Published January 1, 1996  | January 1996 issue

A pulp mill to be built along the Menominee River by year-end 1997 will create new jobs while pleasing environmentalists concerned about preserving the Upper Peninsula's natural resources.

The $250 million Aspen Bay Pulp and Fibre mill will use a process that replaces poisonous chlorine with hydrogen peroxide to bleach the wood for conversion into pulp. Aspen Bay will be the first pulp mill in the nation to use the Swedish technology called "bleached chemical thermo mechanical pulp." This environmentally friendly process also eliminates the noxious odors associated with paper plants and uses half as many trees as the traditional kraft method of pulping.

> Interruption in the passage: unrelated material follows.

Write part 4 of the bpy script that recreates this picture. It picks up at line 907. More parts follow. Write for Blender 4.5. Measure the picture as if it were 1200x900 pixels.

"We have a very large wood fiber source in the immediate area," says Tom Kuber, Aspen Pulp and Fibre's chief executive officer. The mill will use mostly aspen trees, an abundant supply that grows rapidly, that will be shipped by rail from Minnesota, Wisconsin, Ontario and Michigan and delivered to a new chipyard site also in Menominee County.

Local officials expect the new plant and its companion chipyard to have a strong economic impact. "This is the second project of this magnitude in a little over a year and already it is having a phenomenal impact—half a billion dollars of new investment in the community," says Nancy Douglas, president of the Menominee Area Chamber of Commerce. She expects two to three years of high construction employment—400 to 500 construction workers—followed by the creation of 95 permanent pulp industry jobs and about 200 forest products and trucking jobs once the plant is completed.

"We developed the project at the Menominee site based on the logistic strength for delivering our product to the largest concentration of paper mills in the world. Building on a seaport allows us to export roughly 40 percent of the pulp to Europe at very competitive shipping rates," Kuber says.

The project also received some financing incentives: a $7.5 million job-creation state tax credit and a 12-year tax abatement on personal and real property from Menominee.